Porque eso es lo verdaderamente importante: el valor de la voz como elemento para que el emisor comunique una infinidad de pensamientos a sus receptores. Sólo hay que recordar la cantidad de matices que podemos imprimir a una sola palabra según la digamos con volumen alto o bajo, deprisa o despacio, en tonos graves o agudos, susurrada o abiertamente, con carácter jovial o apesadumbrado… Somos capaces de combinar varias decenas de músculos, localizados desde el abdomen hasta el entrecejo, para que el aire que pasa por las cuerdas vocales comunique de una u otra manera.
Por todo ello se puede entender que quienes más hablan de la Voz se refieran a cuidados, a evitar actividades que provoquen disfunciones en las cuerdas, en los pulmones o en los distintos músculos que intervienen en la fonación. Nadie, o casi nadie, habla de entrenar y corregir nuestra manera de emitir la voz para lograr lo que es su único objetivo: comunicar lo que queremos hacer llegar al receptor.
Pongamos algún ejemplo en negativo: ¿qué sensación les da el científico que ha descubierto una maravillosa vacuna contra alguna de nuestras plagas sanitarias y que habla deprisa comiéndose, incluso, sílabas? Y, ¿qué piensan de un recién licenciado que viene a pedirles trabajo y no vocaliza o habla “para dentro” cuando intenta poner en valor su curriculum vitae; o del político que no corrige la nasalización de su voz y parece un personaje de teatro guiñol cuando se dirige a un auditorio de posibles votantes en un mitin; o de quien se expresa de manera monocorde, lo hace sin marcar signos de puntuación que den sentido sintáctico a sus palabras o comete faltas de ortografía fonéticas? Es más: ¿cuántas veces han comentado al oído de algún vecino de mesa, refiriéndose a otro comensal que les acompaña, aquello de “qué bien parecería si estuviese calladito”?
Educar la voz para comunicarse con los demás tiene la misma importancia, si no más, que cualquier otro aspecto educativo. Nos va en ello, también, nuestra propia imagen: nadie nos considerará educados, inteligentes o cultos si al interactuar con otras personas hablamos, por ejemplo, excesivamente alto y con tonos y cadencias similares a los que utilizaríamos para azuzar a un tiro de mulas sordas. Nuestro aspecto y nuestra comunicación oral son los primeros elementos de imagen que los demás perciben de nosotros, que les permiten darse una primera idea de cómo somos y para qué servimos. Y ya saben que “no hay buena segunda oportunidad para una mala primera impresión”.

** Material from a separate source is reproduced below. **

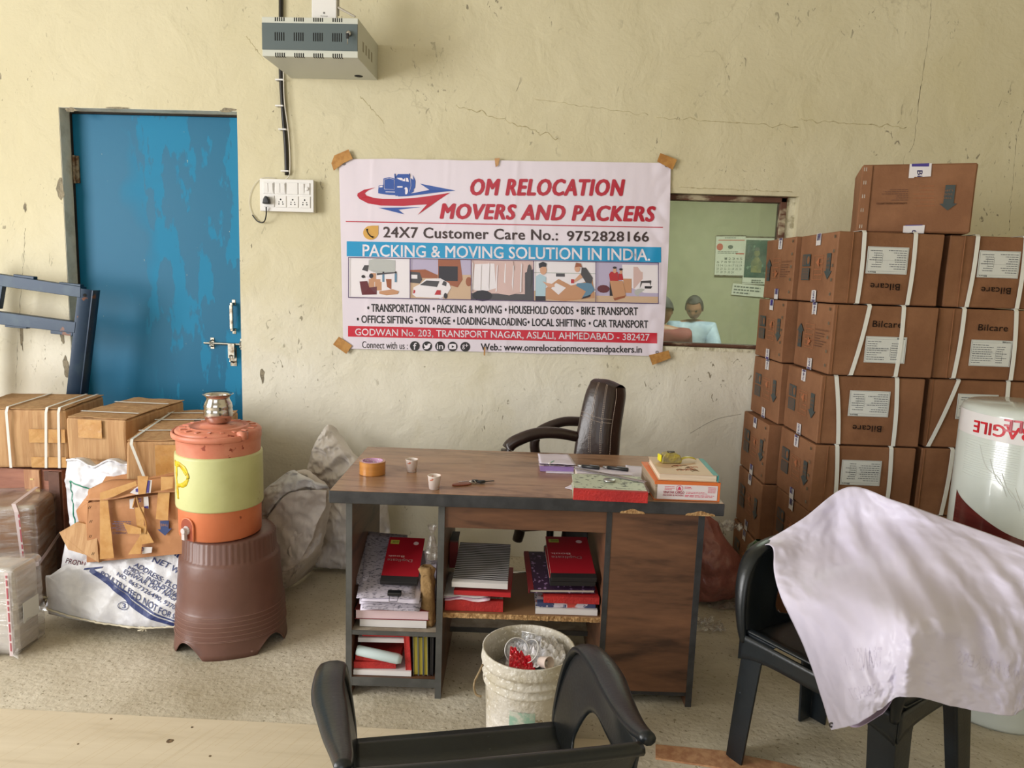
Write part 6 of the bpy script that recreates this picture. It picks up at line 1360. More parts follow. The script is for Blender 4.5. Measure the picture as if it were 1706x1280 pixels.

Fíjense que no me estoy refiriendo a hablar en público, para lo que es imprescindible trabajar “el cómo” además de “el qué”, entre otras cosas. Hablo de la simple y llana intercomunicación personal y directa, incluyendo la que se realiza por teléfono. Pero no quiero dejar de lado el entrenamiento específico de la Voz para los profesionales que se valen de ella como instrumento de trabajo: profesores, actores, periodistas… Y va otro ejemplo en negativo: ¿qué queremos significar exactamente cuando decimos de un profesor que “no sabe explicar”? Básicamente, que no le entendemos. Y ahí pueden influir dos tipos de educación distintos, ciertamente: la que lleva a ordenar los pensamientos y “redactar” correctamente en nuestra mente lo que decimos antes de expresarlo y, en la mayoría de los casos, la que conduce a entrenar la expresión fonética para que las ideas de quien habla se transmitan, digamos, “correctamente empaquetadas”.
Dicen los estudiosos de la comunicación interpersonal que solo el 7% de lo que comunicamos directamente lo hacemos mediante el lenguaje verbal (la palabra, dicho de otra manera). El resto del proceso lo hacemos con el lenguaje no verbal: gestos, posturas, movimientos…; la voz supone un 38% del conjunto de nuestra comunicación; es decir, más de una tercera parte. Estoy por proponer que, más que un Día de la Voz, se establezca una jornada festiva internacional en la que, inmersos en unas horas de reflexión, aprendamos o no olvidemos, según los casos, a servirnos de la primera herramienta de comunicación interpersonal, junto con los gestos, que estuvo a disposición del ser humano.